Die Ausstellung beginnt mit den Porträts der 21 Frauen, die Mitglied der verfassungsgebenden Versammlung waren, gefolgt von den ersten zehn Bürgermeisterinnen Italiens, der ersten Kammerpräsidentin Nilde Iotti, der ersten Ministerin Tina Anselmi und der ersten Regionenpräsidentin Anna Nenna D'Antonio.
Es sind vor allem Frauen zu sehen, die große Politikerinnen und Persönlichkeiten waren. Personen der italienischen und europäischen Zeitgeschichte.
Brigitte Foppa will mit ihrem Beschlussantrag dieses Konzept jetzt auf Südtirol und den Landtag übertragen.
Wie aber würde dieser Südtiroler Damensalon aussehen?
Von 1948 bis 2017 saßen genau 27 Frauen im Landtag. Als erste zwei weibliche Abgeordnete zogen 1964 Waltraud Gebert-Deeg und Lidia Menapace in den Landtag ein. Man darf beide nicht nur als Pioniere der Frauenpolitik, sondern auch als herausragende Personen der Südtiroler Zeitgeschichte bezeichnen.
2003 hat die damalige Landtagspräsidentin Alessandra Zendron eine ausgezeichnete Broschüre mit dem Titel „Frauen und Politik“ ausarbeiten lassen, die auch heute noch bei Landtagsbesuchen verteilt wird. Im Büchlein finden sich nicht nur alle wesentlichen Informationen zum Thema, sondern auch zwei wunderbare, von der Historikerin Siglinde Clementi geschriebene Porträts von Gebert-Deeg und Menapace.
Danach folgen in der Geschichte des Südtiroler Landtages Rosa Franzelin Werth, Maria Bertolini und Grazia Barbiero. Mit der sechstgewählten Landtagsabgeordneten Eva Klotz sind wir dann in der aktuellen Gegenwartspolitik angelangt.

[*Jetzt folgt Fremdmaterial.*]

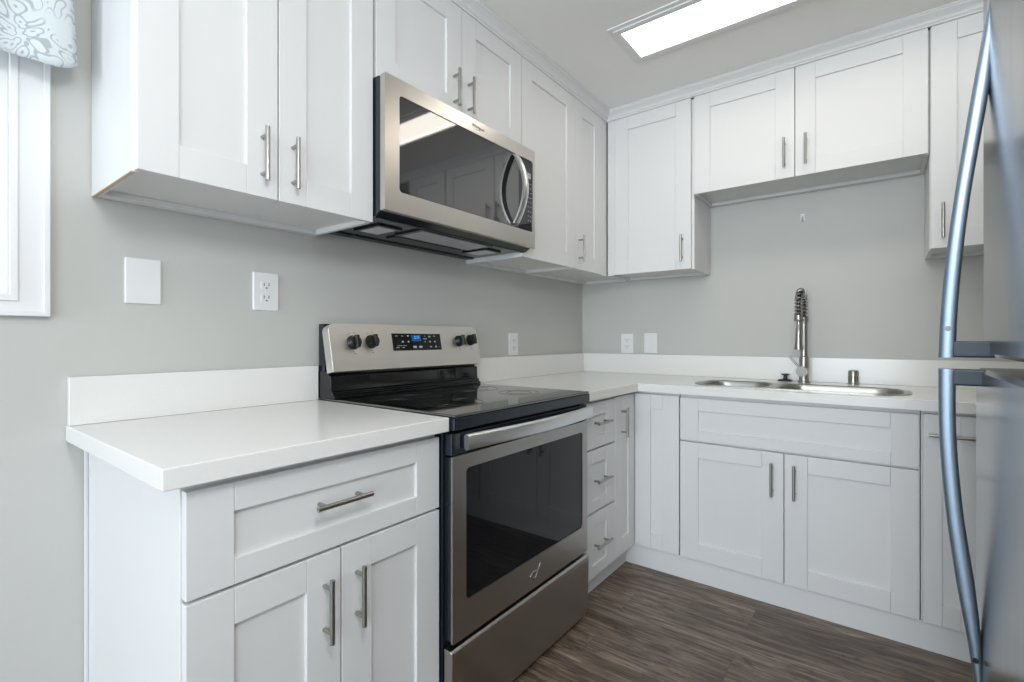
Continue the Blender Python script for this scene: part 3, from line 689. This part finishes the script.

Spätestens damit kann man die Forderung nach einem Saal der Volksvertreterinnen als obsolet betrachten. Ohne jemand nahetreten zu wollen: Ulrike Tarfusser, Christine Mayr oder Rosa Thaler (man kann diese Namen beliebig austauschen) als Vorreiterinnen für Frauenpolitik oder Emanzipation hinzustellen, ist ungefähr dasselbe, wie wenn man Arthur Feicher, Umberto Montefiore oder Gerold Meraner (man kann diese Namen beliebig austauschen) als Herolde der Südtiroler Demokratie ausstellen würde.
 
 
Brigitte Foppa will im Südtiroler Damensalon zudem einen netten Gag aus Boldrinis „Sala delle Donne“ übernehmen. Dort stehen kurz vor dem Ausgang drei Spiegel, die die drei politischen Ämter aufzeigen, die in Italien bisher noch nicht von einer Frau ausgeübt wurden. In den Spiegeln können sich Besucherinnen des Palazzo Montecitorio als zukünftige Staatspräsidentin, Senatspräsidentin oder Ministerpräsidentin erkennen.

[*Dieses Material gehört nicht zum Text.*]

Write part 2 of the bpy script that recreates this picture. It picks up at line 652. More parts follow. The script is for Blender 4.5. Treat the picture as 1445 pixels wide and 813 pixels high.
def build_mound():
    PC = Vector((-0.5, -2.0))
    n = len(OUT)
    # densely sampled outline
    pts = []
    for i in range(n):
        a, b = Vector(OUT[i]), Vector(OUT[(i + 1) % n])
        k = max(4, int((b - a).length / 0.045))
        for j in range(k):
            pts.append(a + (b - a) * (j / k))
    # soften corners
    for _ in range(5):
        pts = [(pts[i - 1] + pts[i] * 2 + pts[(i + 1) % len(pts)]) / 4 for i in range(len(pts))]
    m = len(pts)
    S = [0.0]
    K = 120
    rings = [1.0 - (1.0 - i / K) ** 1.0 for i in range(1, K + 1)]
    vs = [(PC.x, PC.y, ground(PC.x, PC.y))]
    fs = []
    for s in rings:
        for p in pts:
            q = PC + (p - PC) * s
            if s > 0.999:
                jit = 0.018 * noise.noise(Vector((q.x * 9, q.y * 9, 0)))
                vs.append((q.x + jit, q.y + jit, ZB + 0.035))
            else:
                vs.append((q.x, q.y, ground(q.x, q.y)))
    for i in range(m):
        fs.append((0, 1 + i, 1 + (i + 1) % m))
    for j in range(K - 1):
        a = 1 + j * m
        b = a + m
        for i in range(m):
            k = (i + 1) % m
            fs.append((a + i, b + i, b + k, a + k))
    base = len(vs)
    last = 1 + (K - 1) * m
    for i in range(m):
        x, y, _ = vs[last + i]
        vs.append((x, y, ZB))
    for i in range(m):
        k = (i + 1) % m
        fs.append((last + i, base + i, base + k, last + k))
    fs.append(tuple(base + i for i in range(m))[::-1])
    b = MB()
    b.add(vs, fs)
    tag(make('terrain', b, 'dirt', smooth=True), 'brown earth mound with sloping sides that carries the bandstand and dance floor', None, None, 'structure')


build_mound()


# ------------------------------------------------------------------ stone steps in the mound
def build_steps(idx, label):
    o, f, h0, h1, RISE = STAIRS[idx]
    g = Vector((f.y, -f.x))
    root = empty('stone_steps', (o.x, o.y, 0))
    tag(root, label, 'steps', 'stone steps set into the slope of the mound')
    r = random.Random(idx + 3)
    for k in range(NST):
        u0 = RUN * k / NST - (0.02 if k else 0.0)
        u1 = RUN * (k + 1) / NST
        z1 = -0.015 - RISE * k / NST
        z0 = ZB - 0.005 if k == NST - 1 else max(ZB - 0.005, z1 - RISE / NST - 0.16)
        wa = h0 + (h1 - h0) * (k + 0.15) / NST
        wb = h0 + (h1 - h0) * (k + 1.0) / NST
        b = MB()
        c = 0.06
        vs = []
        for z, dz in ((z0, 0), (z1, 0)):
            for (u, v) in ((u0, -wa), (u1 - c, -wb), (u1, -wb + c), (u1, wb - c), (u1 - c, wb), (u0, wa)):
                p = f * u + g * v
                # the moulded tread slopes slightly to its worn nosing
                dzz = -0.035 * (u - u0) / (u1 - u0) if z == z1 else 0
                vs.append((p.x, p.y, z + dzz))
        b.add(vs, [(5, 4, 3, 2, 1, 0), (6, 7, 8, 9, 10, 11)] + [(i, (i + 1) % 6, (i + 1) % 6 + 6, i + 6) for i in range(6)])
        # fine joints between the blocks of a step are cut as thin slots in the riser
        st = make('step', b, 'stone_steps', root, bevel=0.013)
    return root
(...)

Im eingereichten Beschlussantrag heißt es:
„Darüber hinaus könnte auf die Ämter hingewiesen werden, die noch nie von einer Frau ausgeübt wurden – bspw. Landeshauptfrau, Vizelandeshauptfrau, Bürgermeisterin einer großen Stadt oder EU-Parlamentarierin.“
Auch dabei scheinen die Einbringerin und ihre Mitunterzeichner etwas zerstreut gewesen zu sein. Denn Luisa Gnecchi war im Kabinett Durnwalder IV Landeshauptmann-Stellvertreterin (jetzt wird man sagen „nur 2. Stellvertreterin“), mit Claudia Chisté (1994 - 1995) in Meran und Liliana Di Fede in Leifers hatten die zweit- und viertgrößte Stadt Südtirols eine Bürgermeisterin und mit Lilly Gruber hatte Südtirol 2004 auch seine erste Europaparlamentariern. Gewählt im Wahlkreis Rom. Aber doch eine Südtiroler Politikerin und Frau. Oder gilt das nicht?

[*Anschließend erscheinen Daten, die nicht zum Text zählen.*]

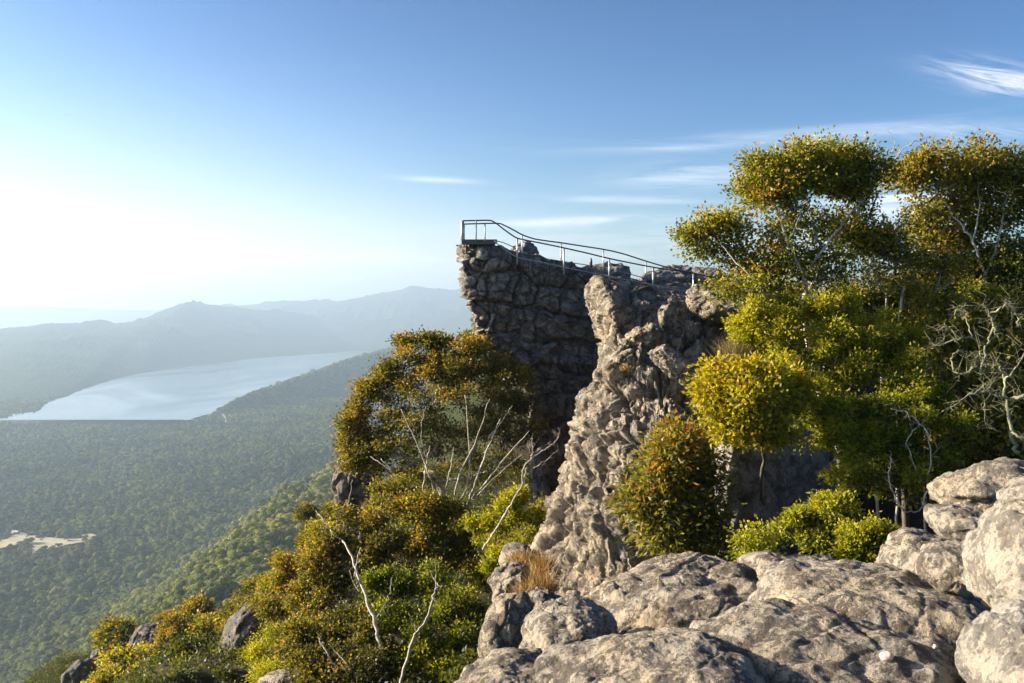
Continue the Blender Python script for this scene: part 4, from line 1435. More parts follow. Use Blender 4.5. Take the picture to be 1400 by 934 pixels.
dead_tree('dead_shrub', 'lichen-crusted dead branches tangled at the right edge', at(1385, 620, 22.1), [
    ([(1390, 620, 22.1), (1382, 590, 22.1), (1376, 540, 22.1), (1372, 510, 22.1), (1362, 490, 21.9)], .05, .015), ([(1376, 545, 22.1), (1355, 535, 21.9), (1330, 538, 21.7), (1300, 556, 21.7)], .035, .01), ([(1380, 548, 22.1), (1396, 542, 21.9), (1420, 528, 21.7)], .06, .03),
    ([(1374, 520, 22.1), (1392, 500, 21.9), (1410, 470, 21.9)], .03, .012), ([(1372, 510, 22.1), (1350, 500, 21.7), (1340, 480, 21.7)], .02, .008), ([(1382, 590, 22.1), (1398, 600, 21.7), (1420, 596, 21.7)], .035, .02), ([(1355, 535, 21.9), (1345, 560, 21.5), (1352, 585, 21.5)], .014, .006)], 'bark_lichen', 3, 26, .42, .0055)
dead_tree('dead_shrub', 'pale crooked dead limbs above the lichen-crusted branches', at(1340, 520, 23.6), [
    ([(1340, 520, 23.6), (1346, 480, 23.4), (1358, 445, 23.3), (1352, 430, 23.3), (1346, 415, 23.3)], .035, .014), ([(1358, 445, 23.3), (1363, 457, 23.1)], .03, .018), ([(1352, 430, 23.3), (1372, 420, 23.1), (1380, 414, 23.1), (1388, 428, 23.1), (1393, 446, 23.1)], .028, .018),
    ([(1346, 470, 23.4), (1320, 460, 23.1), (1290, 470, 23.1), (1276, 474, 23.1)], .03, .01), ([(1330, 462, 23.1), (1318, 430, 23.1), (1312, 420, 23.1), (1304, 432, 23.1)], .02, .009), ([(1310, 465, 23.1), (1296, 448, 23.1), (1280, 452, 23.1)], .014, .006), ([(1300, 492, 23.1), (1306, 508, 22.9), (1316, 512, 22.9), (1330, 500, 22.9)], .022, .014), ([(1300, 492, 23.1), (1312, 478, 23.1), (1330, 486, 23.3)], .02, .012)],
    'bark_lichen', 4, 18, .4, .005)
dead_tree('dead_shrub', 'dark bare arching stems in the shade under the fine-leaved shrub', at(1265, 690, 21.5), [
    ([(1262, 690, 21.5), (1272, 640, 21.3), (1268, 590, 21.2), (1240, 565, 21.2), (1218, 560, 21.2)], .02, .008), ([(1268, 690, 21.5), (1240, 700, 21), (1216, 660, 21), (1218, 625, 21.2)], .02, .01), ([(1262, 660, 21.5), (1240, 605, 21.3), (1260, 580, 21.2)], .014, .006)], 'bark_pale', 5, 8, .4, .005)

# dry tufts
def tuft(name, label, cat, spots, leaf, length, width, seed, n=150, lean=.5):
    rng = np.random.default_rng(seed)
    P, D, T = [], [], []
    for (px, py, Y, rpx) in spots:
        c0 = at(px, py, Y)
        k = Y / F
        off = rng.normal(size=(n, 3)) * np.array((rpx * k * .5, .14, .03))
        P.append(c0 + off)
        d = rng.normal(size=(n, 3)) * lean + off * 2.0
        d[:, 2] = np.abs(d[:, 2]) * .5 + 1.0
        D.append(d)
        T.append(np.clip(rng.normal(.5, .22, n) + rng.normal() * .12, 0, 1))
    P, D, T = np.concatenate(P), np.concatenate(D), np.concatenate(T)
    b0 = P.mean(0)
    b0[2] = P[:, 2].min()
    me = leaf_mesh(name, P - b0, D, length, width, T, rng)
    return tag(add_obj(name, me, M[leaf], None, b0), label, cat)


tuft('dry_grass', 'dry orange grass tuft on the ledge left of the sunlit ridge', 'grass tuft', [(738, 800, 17.6, 12), (742, 780, 18.0, 12), (734, 822, 17.0, 12), (748, 812, 17.2, 8), (716, 822, 16.8, 8)], 'leaf_dry', .34, .010, 2, 190)
tuft('dry_grass', 'small pale grass tuft on top of the ledge rocks', 'grass tuft', [(716, 772, 19.0, 9), (704, 776, 19.0, 6)], 'leaf_dry', .30, .010, 3, 120)
tuft('dry_grass', 'straw-brown wiry bush between the upper ridge and the bright shrub', 'bush', [(1020, 488, 25.0, 26), (1008, 496, 24.8, 18), (1032, 478, 25.0, 16)], 'leaf_sedge', .62, .007, 5, 420, .7)
tuft('dry_grass', 'tiny orange plant on a crack of the lower ledge', 'grass tuft', [(738, 850, 15.2, 8)], 'leaf_dry', .10, .02, 6, 60)
tuft('dry_grass', 'tiny orange plant tucked in the upper ridge', 'grass tuft', [(856, 505, 31.2, 7)], 'leaf_dry', .16, .03, 7, 60)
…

„In Sachen Gleichberechtigung gibt es in Südtirol und darüber hinaus noch sehr, sehr viel zu tun. Aber nicht im gewissermaßen musealen Bereich, sondern im alltäglichen Leben. Hier sollten die Finanzen und der Einsatz der amtierenden Politiker gebündelt werden.“
 
Eine solche Ausstellung würde nicht nur den Wert von (Südtirols) Frauen in der Politik anerkennen, sondern gleichzeitig den Landtag historisch und kulturell aufwerten“, schreiben die Einbringer des Beschlussantrages.
Braucht es dazu wirklich einen Damensalon mit drei Spiegeln? Ist die Tatsache, dass heute 10 Frauen in der Aula das Landtages sitzen, nicht weit wichtiger? Weibliche Vorbilder und eine klare Frauenpolitik sind wohl die weit bessere Bewusstseinsbildung.
In Sachen Gleichberechtigung gibt es in Südtirol und darüber hinaus noch sehr, sehr viel zu tun. Aber nicht im gewissermaßen musealen Bereich, sondern im alltäglichen Leben. Hier sollten die Finanzen und der Einsatz der amtierenden Politiker gebündelt werden.
Foppa & Co sollen die Spiegel deshalb nicht im Saal der Volksvertreterinnen aufhängen, sondern uns Männer und dieser Gesellschaft vorhalten - immer dann wenn Frauenfeindlichkeit durchscheint oder wir uns so typisch machohaft benehmen.
Das wäre billiger und vor allem weitaus effizienter.